Spotlight on Super

The Cooper Review – what it means for you

The Government has released the final report from the Cooper Review – the review into Australia’s superannuation system.

The Cooper Review makes 177 recommendations aimed at making superannuation simpler, safer and more efficient. At this stage they are only recommendations, the Government is yet to determine which recommendations it will endorse.

The Cooper Review recommends a ‘choice architecture model’ which classifies members into three main types — MySuper, choice and self-managed superannuation funds — on the basis of whether the member has made a choice about their superannuation and the nature of the choice.

MySuper is aimed at providing a simple, cost‐effective product for the vast majority of Australian workers who are invested in the default option in their current superannuation fund. MySuper is designed for members who take no real interest in their superannuation (at least not initially) or who choose to be in a fund where the investment strategy is determined by the trustee. MySuper trustees will be responsible for selecting a single, diversified investment strategy for all members of the fund. Trustee duties will be designed to increase transparency regarding costs and performance, enabling easier product comparison. MySuper funds must provide a retirement income stream.

Choice is aimed at allowing members who want to exercise choice over investment strategies to be able to select an appropriate superannuation fund. These members can select either MySuper or choice funds. Under the new regime, superannuation fund trustees will have a responsibility to apply a greater level of scrutiny to the sorts of products that are offered to super fund members.

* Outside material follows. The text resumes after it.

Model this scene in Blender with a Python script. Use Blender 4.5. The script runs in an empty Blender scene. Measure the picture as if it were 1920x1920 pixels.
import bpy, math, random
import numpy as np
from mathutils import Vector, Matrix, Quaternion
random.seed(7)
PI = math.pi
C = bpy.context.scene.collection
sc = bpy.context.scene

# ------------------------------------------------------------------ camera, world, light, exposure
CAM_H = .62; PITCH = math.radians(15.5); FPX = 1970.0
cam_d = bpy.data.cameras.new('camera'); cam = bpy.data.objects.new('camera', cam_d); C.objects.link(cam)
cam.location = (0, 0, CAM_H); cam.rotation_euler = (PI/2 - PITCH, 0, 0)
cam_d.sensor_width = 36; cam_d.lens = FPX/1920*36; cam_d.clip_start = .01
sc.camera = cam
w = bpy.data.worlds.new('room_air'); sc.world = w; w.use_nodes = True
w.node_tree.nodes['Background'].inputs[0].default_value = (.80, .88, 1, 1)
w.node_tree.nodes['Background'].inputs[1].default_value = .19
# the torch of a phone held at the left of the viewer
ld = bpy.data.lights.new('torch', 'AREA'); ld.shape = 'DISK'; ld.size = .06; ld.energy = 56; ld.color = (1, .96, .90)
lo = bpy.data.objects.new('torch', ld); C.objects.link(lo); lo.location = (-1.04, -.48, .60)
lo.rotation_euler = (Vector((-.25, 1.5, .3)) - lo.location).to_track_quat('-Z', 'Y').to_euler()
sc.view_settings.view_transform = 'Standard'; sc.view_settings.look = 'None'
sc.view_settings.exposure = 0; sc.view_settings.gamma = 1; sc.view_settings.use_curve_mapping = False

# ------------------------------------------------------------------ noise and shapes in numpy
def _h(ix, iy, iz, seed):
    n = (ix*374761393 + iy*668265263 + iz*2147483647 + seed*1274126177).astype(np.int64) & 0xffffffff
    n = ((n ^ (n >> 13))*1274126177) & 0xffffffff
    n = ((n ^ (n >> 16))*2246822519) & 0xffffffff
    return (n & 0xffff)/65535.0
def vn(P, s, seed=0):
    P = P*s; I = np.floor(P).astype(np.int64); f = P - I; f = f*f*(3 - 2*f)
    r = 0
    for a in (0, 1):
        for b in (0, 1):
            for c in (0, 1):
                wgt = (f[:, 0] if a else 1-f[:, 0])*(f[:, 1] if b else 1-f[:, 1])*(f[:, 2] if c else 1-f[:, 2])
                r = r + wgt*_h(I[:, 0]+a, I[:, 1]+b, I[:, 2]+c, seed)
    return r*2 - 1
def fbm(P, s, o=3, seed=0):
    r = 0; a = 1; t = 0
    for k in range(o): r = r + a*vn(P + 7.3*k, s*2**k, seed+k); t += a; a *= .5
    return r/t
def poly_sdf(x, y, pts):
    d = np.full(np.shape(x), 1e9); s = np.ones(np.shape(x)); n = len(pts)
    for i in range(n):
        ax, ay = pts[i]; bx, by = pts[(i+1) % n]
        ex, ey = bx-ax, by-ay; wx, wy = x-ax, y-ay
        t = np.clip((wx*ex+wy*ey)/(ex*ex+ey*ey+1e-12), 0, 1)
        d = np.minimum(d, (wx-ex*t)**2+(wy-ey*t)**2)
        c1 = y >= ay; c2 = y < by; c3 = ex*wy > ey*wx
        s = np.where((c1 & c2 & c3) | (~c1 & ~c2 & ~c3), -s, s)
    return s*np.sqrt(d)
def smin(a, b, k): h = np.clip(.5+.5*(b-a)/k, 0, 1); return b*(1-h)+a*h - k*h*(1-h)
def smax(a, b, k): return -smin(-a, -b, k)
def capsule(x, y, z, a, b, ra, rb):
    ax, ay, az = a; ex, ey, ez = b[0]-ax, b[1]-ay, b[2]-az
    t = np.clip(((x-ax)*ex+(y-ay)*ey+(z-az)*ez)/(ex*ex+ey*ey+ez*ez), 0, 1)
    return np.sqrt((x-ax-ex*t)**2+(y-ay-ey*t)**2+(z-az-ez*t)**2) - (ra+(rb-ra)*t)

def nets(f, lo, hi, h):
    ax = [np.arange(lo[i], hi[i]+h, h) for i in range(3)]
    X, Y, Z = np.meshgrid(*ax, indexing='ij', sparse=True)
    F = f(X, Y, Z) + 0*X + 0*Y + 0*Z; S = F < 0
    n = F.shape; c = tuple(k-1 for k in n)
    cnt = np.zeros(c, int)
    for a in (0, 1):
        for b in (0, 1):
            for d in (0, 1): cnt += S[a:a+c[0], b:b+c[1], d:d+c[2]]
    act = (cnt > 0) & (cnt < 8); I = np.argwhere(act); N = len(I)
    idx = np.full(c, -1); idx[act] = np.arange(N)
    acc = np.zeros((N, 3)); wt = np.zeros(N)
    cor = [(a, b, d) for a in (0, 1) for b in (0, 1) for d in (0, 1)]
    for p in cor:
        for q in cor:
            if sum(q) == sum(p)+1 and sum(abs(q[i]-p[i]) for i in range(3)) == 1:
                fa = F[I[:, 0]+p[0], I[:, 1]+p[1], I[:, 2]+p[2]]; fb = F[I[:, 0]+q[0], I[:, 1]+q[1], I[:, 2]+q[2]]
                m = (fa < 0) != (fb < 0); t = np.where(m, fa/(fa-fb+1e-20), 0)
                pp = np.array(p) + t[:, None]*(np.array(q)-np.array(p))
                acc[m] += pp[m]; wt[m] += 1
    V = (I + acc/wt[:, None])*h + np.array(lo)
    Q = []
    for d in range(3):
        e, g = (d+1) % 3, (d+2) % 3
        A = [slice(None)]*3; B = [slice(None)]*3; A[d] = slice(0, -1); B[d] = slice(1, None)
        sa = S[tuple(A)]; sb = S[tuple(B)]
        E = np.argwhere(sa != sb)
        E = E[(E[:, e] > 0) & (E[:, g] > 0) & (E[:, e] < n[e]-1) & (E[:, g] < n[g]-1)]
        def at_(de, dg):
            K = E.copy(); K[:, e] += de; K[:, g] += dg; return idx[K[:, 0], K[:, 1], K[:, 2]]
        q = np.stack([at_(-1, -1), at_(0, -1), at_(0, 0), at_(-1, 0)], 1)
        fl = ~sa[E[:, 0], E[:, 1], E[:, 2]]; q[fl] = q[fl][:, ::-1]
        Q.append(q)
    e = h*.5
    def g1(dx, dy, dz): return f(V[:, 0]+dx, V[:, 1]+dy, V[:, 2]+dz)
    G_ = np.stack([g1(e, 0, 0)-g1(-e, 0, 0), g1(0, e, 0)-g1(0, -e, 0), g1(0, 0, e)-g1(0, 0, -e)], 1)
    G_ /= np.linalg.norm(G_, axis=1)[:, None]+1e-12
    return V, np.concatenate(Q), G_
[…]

However members would still bear substantial responsibility for the investment or fund choices they make.

Self-managed superannuation funds are designed for those who want to be responsible for both the investment and administration of their superannuation fund. The Cooper Review found that self-managed super funds were largely successful and well-functioning, however they have recommended some tightening of compliance, audit and adviser education standards. The report also recommended some changes to investment rules such as banning the acquisition of collectibles, personal use or in-house assets.

Other recommendations:
• Superstream which is designed to modernise the back-office of super for the 21st century resulting in substantial fee reductions.
• Advice regarding superannuation should only be provided on request, with costs deducted from a member’s account with the member’s written agreement.
• Members should only be provided with advice about superannuation under arrangements that require the member to renew the advice service each year on a renewal notice.
• Choice funds should not be able to charge entry fees. Exit fees can only be charged on a cost recovery basis.
• Members will be able to opt-out of Life and TPD cover in MySuper products.
• No up-front or trailing commissions in respect of any insurance offered by any superannuation entity.
• Binding nominations to be invalidated when certain ‘life events’ occur. Binding nominations to be valid for 5 years.

Extension of 50% minimum annual payments for account-based pensions

On 30 June 2010 the Government announced it would extend the 50% minimum annual payment for account-based pensions for the 2010/11 financial year.

This means, as in the past two years, the 50% minimum annual payments will continue for account-based, allocated and market-linked pensions.